The Legend of the Kitchen Gods

The Legend of the Kitchen Gods is a traditional Vietnamese folktale that explains the origin of the Kitchen Gods, also known as Táo Quân. The story tells of a poor couple, their struggles, and the events that led them to be transformed into divine figures. Every year, these Kitchen Gods are believed to travel to Heaven to report on the household’s behavior, a tradition that inspired the Vietnamese custom of offering carp at the end of the lunar year. This tale reflects values of loyalty, compassion, and moral responsibility in Vietnamese culture.

Long ago, there lived a poor married couple who had been together for many years but never had children. Life was hard, and one day, during a moment of frustration and sorrow, they argued fiercely. In a burst of anger, the husband struck his wife. Deeply hurt and humiliated, she left home and wandered away. By fate, she later met another man in the highlands, a hunter, and eventually became his wife. Meanwhile, the first husband was overwhelmed by regret. After several days, he set out to search for her. He searched endlessly but failed. Penniless, sick, and exhausted, he became a beggar, drifting from place to place just to survive.
The Legend of the Kitchen Gods
One day, by pure chance, he came begging at the very house where his former wife now lived with her new husband. She immediately recognized him. Seeing him hungry, ragged, and utterly broken, her heart filled with compassion. While her new husband was away, she prepared a meal with rice and wine to help him regain strength. After eating and drinking, the man fell into a deep sleep and could not be awakened no matter how hard she tried. Disaster was near. Dark clouds gathered, rain threatened to fall, and her new husband would soon return. In panic, she carried the sleeping man to a straw pile at the end of the yard and covered him with straw to hide him, hoping to avoid scandal and misunderstanding.

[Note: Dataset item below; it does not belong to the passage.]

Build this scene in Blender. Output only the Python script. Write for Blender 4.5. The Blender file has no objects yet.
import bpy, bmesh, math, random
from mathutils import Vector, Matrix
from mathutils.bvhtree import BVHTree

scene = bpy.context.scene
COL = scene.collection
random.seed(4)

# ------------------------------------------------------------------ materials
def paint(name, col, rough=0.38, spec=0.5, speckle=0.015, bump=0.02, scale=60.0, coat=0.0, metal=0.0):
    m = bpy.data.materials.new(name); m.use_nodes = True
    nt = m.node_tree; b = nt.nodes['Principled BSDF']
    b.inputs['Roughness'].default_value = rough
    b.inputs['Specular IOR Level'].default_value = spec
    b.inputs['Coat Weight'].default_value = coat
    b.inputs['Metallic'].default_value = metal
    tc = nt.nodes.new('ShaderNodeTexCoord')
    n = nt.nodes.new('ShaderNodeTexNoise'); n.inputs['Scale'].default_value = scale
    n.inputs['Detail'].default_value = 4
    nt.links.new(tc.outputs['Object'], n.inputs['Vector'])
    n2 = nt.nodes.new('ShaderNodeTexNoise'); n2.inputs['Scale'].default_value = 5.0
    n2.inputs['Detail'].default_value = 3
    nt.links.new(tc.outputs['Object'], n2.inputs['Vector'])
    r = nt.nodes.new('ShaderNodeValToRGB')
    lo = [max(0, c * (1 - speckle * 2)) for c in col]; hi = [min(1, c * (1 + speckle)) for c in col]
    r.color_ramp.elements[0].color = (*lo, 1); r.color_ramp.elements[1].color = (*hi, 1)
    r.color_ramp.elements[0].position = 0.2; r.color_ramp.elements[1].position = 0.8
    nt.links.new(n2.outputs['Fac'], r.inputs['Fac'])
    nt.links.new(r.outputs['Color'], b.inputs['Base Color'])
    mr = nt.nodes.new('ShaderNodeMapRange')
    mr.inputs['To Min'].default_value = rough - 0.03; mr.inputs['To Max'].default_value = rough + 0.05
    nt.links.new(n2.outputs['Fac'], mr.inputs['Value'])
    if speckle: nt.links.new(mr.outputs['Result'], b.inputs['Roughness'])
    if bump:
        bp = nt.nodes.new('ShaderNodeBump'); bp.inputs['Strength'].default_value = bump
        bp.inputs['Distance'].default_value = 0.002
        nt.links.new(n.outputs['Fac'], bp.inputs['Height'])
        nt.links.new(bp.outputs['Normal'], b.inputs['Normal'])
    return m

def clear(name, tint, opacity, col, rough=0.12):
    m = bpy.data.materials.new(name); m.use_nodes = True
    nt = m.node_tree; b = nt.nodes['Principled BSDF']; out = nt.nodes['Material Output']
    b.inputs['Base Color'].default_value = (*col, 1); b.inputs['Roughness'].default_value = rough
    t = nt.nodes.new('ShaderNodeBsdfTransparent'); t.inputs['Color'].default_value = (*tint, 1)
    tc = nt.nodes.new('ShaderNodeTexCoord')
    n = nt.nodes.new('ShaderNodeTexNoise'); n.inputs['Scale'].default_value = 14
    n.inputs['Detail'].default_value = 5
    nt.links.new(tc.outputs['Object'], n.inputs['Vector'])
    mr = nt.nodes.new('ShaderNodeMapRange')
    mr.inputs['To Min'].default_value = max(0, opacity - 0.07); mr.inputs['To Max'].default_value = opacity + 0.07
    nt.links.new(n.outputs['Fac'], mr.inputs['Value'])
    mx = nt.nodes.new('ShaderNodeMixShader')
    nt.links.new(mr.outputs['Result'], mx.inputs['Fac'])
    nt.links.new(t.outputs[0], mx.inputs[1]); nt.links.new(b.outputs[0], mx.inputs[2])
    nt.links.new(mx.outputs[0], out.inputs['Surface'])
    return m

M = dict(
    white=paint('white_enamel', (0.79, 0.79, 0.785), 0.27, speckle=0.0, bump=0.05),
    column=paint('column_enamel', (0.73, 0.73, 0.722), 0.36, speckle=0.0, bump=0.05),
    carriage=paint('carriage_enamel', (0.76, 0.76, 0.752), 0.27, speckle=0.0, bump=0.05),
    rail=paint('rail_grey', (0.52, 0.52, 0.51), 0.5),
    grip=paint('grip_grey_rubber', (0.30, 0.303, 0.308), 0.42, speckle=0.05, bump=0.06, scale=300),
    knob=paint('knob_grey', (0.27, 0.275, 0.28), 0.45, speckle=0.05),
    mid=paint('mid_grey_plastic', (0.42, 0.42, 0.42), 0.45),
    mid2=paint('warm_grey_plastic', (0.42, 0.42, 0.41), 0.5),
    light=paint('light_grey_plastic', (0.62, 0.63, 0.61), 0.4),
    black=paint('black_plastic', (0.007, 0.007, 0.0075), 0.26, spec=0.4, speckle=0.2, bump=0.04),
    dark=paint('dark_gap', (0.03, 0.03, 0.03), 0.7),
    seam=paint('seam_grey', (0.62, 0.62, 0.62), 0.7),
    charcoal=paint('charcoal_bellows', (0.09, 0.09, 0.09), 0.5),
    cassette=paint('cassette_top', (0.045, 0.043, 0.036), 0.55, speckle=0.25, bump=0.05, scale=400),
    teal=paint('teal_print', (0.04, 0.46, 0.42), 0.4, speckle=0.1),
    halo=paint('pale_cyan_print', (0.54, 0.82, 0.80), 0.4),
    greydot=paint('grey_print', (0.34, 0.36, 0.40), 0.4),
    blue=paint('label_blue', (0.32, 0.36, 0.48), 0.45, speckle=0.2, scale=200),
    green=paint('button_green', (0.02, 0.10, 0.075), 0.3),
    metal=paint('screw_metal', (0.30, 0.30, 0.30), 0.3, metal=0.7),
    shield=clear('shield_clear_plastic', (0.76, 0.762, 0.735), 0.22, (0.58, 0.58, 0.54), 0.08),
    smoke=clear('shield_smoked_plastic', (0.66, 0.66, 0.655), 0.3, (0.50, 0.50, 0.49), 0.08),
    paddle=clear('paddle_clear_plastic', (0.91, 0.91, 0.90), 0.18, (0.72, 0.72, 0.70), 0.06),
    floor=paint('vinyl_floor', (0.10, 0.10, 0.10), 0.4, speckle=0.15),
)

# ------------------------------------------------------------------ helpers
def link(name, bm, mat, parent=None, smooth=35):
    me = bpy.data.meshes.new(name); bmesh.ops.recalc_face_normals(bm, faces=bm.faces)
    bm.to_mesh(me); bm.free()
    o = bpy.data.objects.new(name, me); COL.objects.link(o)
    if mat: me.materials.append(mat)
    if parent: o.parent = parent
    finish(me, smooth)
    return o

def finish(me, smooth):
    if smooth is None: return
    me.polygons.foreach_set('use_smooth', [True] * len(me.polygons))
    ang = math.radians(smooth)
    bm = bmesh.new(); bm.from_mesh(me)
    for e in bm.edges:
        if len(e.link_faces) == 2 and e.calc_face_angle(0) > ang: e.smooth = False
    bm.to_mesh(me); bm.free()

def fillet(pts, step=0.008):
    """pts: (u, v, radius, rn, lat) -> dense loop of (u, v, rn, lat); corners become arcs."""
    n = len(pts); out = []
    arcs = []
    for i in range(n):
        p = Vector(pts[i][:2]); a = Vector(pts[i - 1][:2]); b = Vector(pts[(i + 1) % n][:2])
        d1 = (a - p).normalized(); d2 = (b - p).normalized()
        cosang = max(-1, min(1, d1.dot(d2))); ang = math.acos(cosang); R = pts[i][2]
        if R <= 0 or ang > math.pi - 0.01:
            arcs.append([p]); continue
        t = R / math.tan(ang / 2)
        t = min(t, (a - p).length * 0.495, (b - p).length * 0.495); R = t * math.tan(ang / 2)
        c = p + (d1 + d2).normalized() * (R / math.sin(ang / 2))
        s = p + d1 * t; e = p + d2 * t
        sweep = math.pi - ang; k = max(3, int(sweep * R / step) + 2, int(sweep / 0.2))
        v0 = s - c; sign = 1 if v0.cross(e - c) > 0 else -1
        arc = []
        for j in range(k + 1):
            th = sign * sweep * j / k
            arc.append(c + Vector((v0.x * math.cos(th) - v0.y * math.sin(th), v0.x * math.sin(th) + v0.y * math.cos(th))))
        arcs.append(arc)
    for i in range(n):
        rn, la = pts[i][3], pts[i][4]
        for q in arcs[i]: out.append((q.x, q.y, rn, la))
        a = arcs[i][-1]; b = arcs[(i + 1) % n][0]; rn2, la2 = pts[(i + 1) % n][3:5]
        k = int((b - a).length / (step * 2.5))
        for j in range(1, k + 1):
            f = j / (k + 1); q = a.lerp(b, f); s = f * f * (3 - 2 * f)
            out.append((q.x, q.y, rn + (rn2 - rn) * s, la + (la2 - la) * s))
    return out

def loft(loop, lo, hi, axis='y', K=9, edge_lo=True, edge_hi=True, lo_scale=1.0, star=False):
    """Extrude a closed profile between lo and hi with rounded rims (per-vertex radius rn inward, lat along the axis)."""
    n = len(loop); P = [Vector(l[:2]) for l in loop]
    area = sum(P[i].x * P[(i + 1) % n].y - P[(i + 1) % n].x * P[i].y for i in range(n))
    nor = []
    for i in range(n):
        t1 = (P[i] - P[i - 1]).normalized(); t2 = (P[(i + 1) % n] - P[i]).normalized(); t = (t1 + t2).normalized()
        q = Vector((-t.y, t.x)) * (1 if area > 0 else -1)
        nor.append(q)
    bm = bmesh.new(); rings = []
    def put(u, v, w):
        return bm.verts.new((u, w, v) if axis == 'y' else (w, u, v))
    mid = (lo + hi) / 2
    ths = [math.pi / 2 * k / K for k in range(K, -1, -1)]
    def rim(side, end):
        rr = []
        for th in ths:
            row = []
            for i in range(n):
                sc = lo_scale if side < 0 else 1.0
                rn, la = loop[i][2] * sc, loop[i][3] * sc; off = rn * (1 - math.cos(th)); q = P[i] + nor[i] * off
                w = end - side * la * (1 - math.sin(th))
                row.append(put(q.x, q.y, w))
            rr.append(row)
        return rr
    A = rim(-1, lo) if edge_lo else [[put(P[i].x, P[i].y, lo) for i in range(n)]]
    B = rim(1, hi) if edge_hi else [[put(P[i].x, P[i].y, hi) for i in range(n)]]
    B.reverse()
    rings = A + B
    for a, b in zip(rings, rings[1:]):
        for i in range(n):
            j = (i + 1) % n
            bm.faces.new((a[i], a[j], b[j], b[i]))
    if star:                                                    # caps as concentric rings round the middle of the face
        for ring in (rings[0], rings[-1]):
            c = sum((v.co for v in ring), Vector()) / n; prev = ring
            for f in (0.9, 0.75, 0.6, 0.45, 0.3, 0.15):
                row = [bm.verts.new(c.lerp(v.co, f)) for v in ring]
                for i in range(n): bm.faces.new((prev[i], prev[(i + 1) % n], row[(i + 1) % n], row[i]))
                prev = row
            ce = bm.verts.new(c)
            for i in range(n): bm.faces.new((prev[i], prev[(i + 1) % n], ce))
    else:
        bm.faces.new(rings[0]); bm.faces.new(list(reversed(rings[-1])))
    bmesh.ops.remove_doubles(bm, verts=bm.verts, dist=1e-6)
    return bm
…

At that moment, the hunter returned home with a civet and asked his wife to go to the market to buy spices so he could prepare a feast for the neighbors. While she was away, he lit the straw pile to roast the animal. The fire suddenly flared out of control, spreading through the straw and burning the hidden man alive. When the wife returned and realized what had happened, she was overcome with grief, feeling as if she herself had killed her former husband. In despair, she jumped into the flames and died. Seeing his wife perish, the hunter, bound by deep love and loyalty, also threw himself into the fire. All three died together on the twenty third day of the twelfth lunar month.

Moved by their faithfulness, love, and sense of moral duty, the Jade Emperor transformed them into the three Kitchen Gods so they could remain together forever. He appointed them as Táo Quân, also known as the Kitchen Kings. Each year, they ascend to Heaven to report on the behavior and household affairs of families in the human world. From this legend comes the long standing Vietnamese tradition of offering carp at the end of the lunar year, symbolizing the Kitchen Gods’ journey to Heaven to deliver their annual report.

Vietnamese customs and traditions are rich reflections of the nation’s spiritual life. Most of these traditions promote gratitude, loyalty, remembrance of ancestors, and human compassion. Although stories like this may not possess high artistic complexity, they carry profound humanistic and educational value, teaching generations about responsibility, love, and moral consequence in everyday life.